Understanding of Covenants. Each covenant of this Agreement shall be deemed and shall be construed as a separate and independent covenant and, should any part or provision of any such covenants be declared unlawful, void or unenforceable by any court of competent jurisdiction, such illegality, voidness or unenforceability shall in no way render unlawful, void or unenforceable any other part or provision of this Agreement or any other separate covenant not declared unlawful, void or unenforceable. If any court of competent jurisdiction determines that all or any portion of any such covenant is against the policy of the laws of the State of Georgia, the Officer hereby requests that any reviewing court modify any such covenant to comport with the reasonable intent and expectations of the parties and in favor of providing reasonable protection to the Bank’s and Holding Company’s legitimate business interests, and grant only the relief reasonably necessary to protect such interests and to achieve the original intent of the parties to the extent possible, as long as the modification does not render the covenant more restrictive with regard to the Officer than as originally drafted by the parties.

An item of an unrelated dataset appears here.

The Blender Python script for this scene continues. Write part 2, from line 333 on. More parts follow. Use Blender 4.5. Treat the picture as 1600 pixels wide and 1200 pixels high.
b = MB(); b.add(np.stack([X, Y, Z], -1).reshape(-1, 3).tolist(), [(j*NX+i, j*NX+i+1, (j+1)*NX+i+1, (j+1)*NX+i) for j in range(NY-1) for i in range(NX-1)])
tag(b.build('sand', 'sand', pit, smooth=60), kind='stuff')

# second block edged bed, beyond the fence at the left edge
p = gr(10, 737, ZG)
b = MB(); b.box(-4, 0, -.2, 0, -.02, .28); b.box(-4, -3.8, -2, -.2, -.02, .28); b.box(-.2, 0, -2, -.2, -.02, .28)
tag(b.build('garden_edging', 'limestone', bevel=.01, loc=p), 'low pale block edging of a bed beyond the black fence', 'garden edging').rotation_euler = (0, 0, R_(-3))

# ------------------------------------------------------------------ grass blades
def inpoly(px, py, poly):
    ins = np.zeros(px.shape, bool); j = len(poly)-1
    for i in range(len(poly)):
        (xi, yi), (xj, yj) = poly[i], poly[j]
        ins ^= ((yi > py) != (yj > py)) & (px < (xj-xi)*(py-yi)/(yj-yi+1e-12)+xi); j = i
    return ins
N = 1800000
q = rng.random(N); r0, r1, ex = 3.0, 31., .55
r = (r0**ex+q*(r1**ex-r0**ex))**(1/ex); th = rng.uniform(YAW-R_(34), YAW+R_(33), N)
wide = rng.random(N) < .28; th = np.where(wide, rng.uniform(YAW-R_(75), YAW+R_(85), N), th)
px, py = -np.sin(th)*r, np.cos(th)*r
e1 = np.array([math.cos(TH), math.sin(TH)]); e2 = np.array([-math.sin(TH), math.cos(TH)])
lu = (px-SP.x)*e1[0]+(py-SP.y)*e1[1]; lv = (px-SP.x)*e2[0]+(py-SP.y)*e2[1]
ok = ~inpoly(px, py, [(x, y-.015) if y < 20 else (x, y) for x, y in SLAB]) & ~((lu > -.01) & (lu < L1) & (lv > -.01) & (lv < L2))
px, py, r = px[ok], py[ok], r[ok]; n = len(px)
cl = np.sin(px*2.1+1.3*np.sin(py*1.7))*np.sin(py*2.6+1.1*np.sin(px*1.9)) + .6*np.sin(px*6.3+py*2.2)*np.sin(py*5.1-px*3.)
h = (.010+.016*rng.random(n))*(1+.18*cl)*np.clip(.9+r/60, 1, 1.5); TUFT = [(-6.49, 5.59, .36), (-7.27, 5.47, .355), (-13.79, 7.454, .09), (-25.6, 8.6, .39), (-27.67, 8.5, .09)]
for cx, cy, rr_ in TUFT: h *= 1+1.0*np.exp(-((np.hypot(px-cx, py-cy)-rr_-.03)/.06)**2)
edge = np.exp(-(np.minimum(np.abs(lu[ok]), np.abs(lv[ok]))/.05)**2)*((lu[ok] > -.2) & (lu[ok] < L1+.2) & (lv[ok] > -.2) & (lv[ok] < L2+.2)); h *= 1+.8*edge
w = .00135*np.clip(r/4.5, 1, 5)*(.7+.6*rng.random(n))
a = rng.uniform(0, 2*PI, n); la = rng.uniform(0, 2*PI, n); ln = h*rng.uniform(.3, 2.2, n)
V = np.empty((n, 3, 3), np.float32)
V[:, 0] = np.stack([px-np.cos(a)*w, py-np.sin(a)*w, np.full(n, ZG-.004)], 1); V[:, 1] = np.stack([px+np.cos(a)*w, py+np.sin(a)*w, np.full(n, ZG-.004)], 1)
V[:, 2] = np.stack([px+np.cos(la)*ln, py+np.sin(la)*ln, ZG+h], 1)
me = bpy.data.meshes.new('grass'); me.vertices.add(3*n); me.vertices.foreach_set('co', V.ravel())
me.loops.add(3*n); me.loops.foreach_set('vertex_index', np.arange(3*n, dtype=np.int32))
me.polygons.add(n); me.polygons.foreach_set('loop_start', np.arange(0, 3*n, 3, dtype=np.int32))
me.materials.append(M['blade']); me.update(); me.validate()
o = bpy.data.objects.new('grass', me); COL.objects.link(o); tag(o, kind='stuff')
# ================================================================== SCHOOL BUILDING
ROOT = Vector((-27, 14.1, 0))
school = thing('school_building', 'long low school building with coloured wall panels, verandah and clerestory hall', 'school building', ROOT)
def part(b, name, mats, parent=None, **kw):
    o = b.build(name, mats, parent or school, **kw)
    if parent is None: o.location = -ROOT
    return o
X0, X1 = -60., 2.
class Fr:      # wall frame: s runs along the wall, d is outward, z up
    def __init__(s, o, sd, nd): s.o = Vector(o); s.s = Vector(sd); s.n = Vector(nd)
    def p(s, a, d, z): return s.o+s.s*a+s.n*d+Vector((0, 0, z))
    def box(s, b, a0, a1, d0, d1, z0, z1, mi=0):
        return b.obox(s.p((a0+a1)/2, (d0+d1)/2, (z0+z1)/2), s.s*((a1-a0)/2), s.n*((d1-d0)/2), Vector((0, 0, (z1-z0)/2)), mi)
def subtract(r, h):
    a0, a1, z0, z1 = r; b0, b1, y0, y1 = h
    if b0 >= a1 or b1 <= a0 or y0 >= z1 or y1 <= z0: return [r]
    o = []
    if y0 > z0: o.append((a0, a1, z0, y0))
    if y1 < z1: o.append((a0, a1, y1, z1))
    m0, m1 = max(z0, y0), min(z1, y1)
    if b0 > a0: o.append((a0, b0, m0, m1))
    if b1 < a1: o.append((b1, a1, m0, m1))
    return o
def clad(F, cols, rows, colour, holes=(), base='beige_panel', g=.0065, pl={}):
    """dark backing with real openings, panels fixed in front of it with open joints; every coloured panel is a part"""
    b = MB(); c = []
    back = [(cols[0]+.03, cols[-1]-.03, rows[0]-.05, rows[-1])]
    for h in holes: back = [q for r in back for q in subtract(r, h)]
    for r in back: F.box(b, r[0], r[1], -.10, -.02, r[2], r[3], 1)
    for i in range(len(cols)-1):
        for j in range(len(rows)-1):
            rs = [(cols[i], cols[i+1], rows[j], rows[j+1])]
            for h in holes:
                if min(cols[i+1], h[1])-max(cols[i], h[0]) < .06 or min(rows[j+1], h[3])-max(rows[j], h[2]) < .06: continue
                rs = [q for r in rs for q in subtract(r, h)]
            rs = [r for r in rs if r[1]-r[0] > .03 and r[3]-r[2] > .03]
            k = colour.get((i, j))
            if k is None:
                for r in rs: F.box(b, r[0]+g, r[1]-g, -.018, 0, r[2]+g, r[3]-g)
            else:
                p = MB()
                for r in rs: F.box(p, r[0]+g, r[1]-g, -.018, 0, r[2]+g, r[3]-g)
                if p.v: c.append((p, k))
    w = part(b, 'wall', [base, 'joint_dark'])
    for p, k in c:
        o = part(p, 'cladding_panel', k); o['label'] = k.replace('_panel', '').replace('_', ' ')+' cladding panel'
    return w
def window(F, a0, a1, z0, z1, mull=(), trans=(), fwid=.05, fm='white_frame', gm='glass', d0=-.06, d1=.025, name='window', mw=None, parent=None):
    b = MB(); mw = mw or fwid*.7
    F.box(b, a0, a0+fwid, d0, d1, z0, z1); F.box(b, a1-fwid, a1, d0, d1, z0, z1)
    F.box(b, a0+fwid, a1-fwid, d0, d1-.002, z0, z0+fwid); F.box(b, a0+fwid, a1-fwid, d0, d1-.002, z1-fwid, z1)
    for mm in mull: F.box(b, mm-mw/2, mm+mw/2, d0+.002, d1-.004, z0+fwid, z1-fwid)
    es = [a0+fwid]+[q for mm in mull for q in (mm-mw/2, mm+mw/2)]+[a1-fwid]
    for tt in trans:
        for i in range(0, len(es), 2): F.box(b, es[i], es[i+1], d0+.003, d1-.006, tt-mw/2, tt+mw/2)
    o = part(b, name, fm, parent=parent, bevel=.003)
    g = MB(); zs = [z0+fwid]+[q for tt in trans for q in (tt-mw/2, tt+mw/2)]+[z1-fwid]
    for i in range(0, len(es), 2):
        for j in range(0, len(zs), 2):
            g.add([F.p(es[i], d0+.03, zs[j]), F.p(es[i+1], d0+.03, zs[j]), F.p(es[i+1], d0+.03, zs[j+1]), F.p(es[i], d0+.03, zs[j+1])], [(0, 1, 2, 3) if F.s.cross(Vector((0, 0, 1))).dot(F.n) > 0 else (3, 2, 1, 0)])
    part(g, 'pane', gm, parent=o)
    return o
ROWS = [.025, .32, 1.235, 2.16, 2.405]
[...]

The Officer acknowledges that such modification may include, but is not limited to, severing or removing that part of a covenant that would otherwise make the entire covenant unenforceable, or enforcing the provisions of a covenant to the extent that the provisions are reasonable. Any covenants so modified, any partially enforceable provisions, and all remaining provisions of the Agreement shall remain in full force and effect.